Friday, 16 September 2022

Morgan's run (2)



In 1279 the royal justices met at Oswestry to preside over competing claims to the land of Llandovery and commotes of Hirfryn and Perfedd. The rival parties were John Giffard and his wife Matilda on the one side, and Rhys Fychan, Rhys ap Maredudd and Morgan ap Maredudd on the other. Morgan is the subject of these posts, so to avoid migraines let us focus on him. 

 An enquiry held the previous year, 1278, had found that Morgan was ejected from all his lands by Earl Gilbert de Clare and Prince Llywelyn ap Gruffudd. Yet the court hearing of 1279 shows that his last land of Hirfryn, seized by Llywelyn, had found its way into the hands of John Giffard.

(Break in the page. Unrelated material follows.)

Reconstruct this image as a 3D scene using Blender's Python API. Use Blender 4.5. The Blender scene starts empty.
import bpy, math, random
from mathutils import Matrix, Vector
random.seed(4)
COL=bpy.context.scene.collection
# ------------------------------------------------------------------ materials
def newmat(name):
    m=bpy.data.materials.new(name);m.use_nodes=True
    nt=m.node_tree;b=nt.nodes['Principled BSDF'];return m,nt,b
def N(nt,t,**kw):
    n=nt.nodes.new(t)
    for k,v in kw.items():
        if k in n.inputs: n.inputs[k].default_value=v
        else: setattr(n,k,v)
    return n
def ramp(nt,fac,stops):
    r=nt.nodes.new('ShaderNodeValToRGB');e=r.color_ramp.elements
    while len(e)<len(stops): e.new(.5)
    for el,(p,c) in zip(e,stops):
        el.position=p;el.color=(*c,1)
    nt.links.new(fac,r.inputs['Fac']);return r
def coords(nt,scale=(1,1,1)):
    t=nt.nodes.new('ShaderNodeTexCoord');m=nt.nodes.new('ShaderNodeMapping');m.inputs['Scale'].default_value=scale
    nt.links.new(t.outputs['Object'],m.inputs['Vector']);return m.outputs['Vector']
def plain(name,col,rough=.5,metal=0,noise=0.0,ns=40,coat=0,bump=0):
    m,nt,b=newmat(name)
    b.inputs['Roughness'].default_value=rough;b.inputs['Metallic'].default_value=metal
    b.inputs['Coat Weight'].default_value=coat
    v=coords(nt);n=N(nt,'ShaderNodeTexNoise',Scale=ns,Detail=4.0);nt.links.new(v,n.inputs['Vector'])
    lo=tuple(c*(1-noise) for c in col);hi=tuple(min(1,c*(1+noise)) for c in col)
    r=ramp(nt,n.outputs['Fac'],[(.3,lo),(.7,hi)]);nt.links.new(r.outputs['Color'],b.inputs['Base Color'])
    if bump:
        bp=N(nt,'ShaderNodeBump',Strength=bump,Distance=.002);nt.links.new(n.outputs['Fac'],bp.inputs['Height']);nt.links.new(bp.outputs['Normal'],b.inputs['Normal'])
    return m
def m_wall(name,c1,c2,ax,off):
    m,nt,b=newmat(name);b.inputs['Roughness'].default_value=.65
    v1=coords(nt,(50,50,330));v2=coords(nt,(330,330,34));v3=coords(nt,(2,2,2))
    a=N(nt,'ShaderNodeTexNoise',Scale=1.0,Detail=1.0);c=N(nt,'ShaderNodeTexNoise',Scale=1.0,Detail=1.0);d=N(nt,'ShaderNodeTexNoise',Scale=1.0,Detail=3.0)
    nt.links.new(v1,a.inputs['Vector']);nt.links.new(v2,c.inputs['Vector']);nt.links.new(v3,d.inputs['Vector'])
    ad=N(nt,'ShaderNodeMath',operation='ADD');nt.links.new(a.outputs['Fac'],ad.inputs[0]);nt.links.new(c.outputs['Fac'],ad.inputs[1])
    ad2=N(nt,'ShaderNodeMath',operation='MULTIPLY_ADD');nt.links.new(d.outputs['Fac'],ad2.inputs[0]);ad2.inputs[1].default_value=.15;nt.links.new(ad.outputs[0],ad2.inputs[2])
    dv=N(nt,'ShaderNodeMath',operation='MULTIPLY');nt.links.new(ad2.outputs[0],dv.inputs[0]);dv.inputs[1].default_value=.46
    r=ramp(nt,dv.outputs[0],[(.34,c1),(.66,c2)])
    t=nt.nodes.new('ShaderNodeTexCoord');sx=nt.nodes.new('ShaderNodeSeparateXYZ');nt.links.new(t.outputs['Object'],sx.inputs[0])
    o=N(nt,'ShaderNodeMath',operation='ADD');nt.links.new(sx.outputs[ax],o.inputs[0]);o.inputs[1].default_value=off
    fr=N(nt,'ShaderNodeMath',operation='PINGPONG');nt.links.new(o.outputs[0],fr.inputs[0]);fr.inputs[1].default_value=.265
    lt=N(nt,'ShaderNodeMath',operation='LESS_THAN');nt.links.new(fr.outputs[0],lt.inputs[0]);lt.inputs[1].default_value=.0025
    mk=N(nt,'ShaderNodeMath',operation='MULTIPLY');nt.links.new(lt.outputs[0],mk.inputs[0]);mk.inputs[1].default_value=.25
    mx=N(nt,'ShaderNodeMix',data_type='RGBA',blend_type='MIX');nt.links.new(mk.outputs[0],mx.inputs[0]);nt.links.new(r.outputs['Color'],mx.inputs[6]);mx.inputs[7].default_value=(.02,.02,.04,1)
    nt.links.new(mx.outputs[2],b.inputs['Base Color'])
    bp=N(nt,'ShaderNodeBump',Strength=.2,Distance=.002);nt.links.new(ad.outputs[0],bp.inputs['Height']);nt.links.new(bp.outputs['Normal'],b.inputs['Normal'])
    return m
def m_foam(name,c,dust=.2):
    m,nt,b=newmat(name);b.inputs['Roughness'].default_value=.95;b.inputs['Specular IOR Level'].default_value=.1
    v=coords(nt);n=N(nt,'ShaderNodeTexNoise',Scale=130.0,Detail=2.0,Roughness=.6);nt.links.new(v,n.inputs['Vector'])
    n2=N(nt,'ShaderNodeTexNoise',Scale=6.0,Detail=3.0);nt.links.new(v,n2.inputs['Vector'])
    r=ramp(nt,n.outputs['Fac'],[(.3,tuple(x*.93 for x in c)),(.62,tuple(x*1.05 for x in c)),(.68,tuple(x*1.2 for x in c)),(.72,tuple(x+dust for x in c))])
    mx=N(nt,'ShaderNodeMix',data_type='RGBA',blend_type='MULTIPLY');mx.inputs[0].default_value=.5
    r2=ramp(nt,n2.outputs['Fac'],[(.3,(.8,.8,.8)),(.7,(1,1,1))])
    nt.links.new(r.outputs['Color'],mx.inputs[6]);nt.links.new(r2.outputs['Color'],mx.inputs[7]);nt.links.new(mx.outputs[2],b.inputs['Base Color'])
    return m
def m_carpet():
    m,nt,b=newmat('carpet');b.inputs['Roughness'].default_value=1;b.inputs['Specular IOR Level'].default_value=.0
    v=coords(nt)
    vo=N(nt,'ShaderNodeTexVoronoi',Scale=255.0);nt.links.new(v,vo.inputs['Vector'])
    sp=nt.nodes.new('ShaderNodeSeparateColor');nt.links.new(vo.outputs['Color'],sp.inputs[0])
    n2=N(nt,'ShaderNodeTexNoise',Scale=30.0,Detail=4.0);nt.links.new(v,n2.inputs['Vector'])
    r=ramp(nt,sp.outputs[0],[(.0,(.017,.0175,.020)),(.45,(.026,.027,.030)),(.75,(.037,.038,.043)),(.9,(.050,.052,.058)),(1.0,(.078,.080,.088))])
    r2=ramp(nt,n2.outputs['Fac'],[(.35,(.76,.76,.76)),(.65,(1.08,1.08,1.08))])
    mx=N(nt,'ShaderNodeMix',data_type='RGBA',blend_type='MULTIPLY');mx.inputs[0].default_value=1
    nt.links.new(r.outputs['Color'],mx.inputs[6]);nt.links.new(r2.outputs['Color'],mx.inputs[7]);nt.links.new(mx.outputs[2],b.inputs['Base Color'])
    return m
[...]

It is impossible to believe that Llywelyn would have re-granted land held by Welsh barony to an English lord, so therein lies a mystery. 

Morgan came to Oswestry and claimed two parts of his former land of Hirfryn. It seems he took bad advice, because he made the mistake of claiming against Giffard alone. Giffard countered that he had no claim to Hirfryn, except in right of his wife. For this blunder Morgan was amerced (fined) and told he could proceed again by summons if he wished. 

He returned with a new plea at the court of Montgomery on 1 July. This time he claimed to have inherited Hirfryn from his father, and that he ought to hold it by Welsh law and custom as opposed to English. Those were indeed the terms by which Lord Edward had granted the commote to Morgan's father a decade earlier. He was given a day at 'coram rege' (king's court) to plead his case. This came to nothing when the jurors failed to turn up. 

Morgan was also litigating against Gilbert de Clare over lands in Ystrad Tywi and Glamorgan, and one of Clare's tenants, Bartholomew de Mora, over land in Llanwern. The result was another disaster. At the first hearing the justices could not agree if the earl had been reasonably summoned. At the second, Clare's attorney argued that Morgan was claiming lands in Glamorgan, but the writ only mentioned the land of Edlogan. On that basis, variance of writ and pleading, the claim was void. 

In medieval law, a 'good writ' was all. If the spoken plea did not match the text, a case was thrown out or had to start over. Morgan and Clare were summoned to appear again a month later. They did so, but Morgan was unable to deny the faulty writ. Thus he got nothing. He did no better with the Llanwern claim. To defend this, Clare's bailiff came and argued that Morgan should make the claim in the earl's court, not the king's, because he was a tenant of the earl. Morgan countered that he claimed as a baron of the King. At a further hearing, it was shown that his writ only mentioned lands in Glamorgan, while he was pleading for lands in Llanwern. 

So, Morgan had made the same mistake twice. He made one further plea of land at Abergavenny, against his fellow Welshman Rhys Fychan, but failed to attend the court. Well, why bother.